The Aug. 29 federal indictment charges Dickerson with 24 counts of wire fraud, one count of securities fraud and seven counts of money laundering. More than 140 people invested more than $10 million in the company, more than $4 million of which was lost during the course of the scheme, according to the indictment.

The alleged scheme lasted from about December 2020 through September 2023, the indictment says. The SEC lawsuit focuses on the period March 2021 to May 2023. During that period, the SEC says, Dickerson sold interest in her company to more than 130 investors who paid $7 million.

She used at least $2.5 million for her personal benefit, according to the SEC.

Dickerson’s spending was apparent in her social media photographs, which showed her traveling on private jets, participating in adult pageants and sporting luxury goods, according to the Aug. 29 indictment. She is also accused of spending investor money on real estate, luxury vacations, home furnishings, appliances and “extensive gambling.”

When Dickerson was unable to raise new investor funds quickly enough, she shut down Creative Legal Fundings and opened a new company called the Ubiquity Group, the SEC suit says.

“Her scheme, however, remained the same,” according to the suit.
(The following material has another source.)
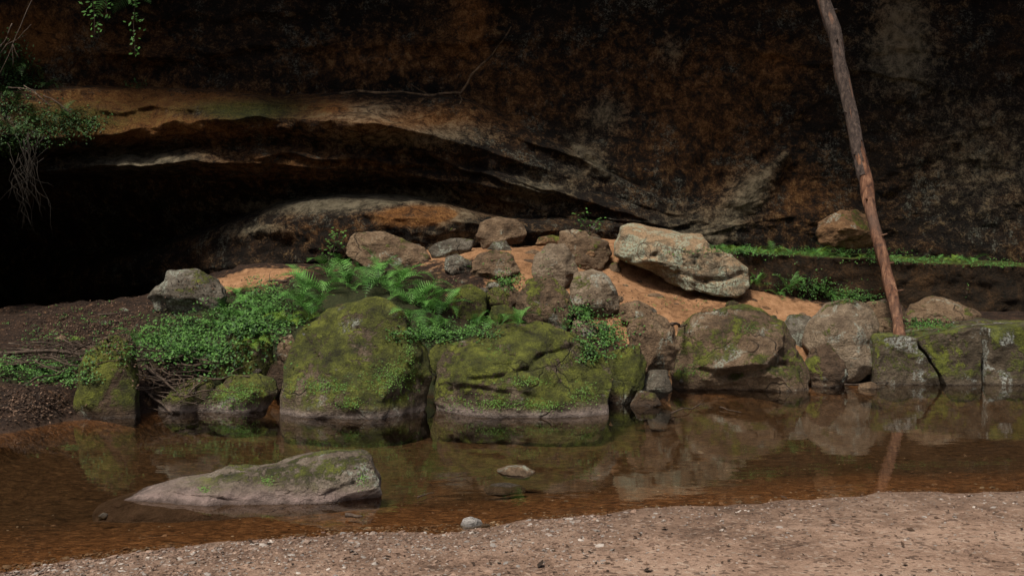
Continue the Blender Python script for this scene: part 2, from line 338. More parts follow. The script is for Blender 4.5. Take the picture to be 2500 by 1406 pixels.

Mark Reichel, Dickerson’s lawyer, told ABS-CBN that his client started a “creative and honest plan to form a beneficial investment fund,” but it grew at an unmanageable speed. He said that many early investors sought money from others by making promises. This was often done without Dickerson’s knowledge. Dickerson “was trying to liquidate assets in order to make everyone whole at the time of this arrest.”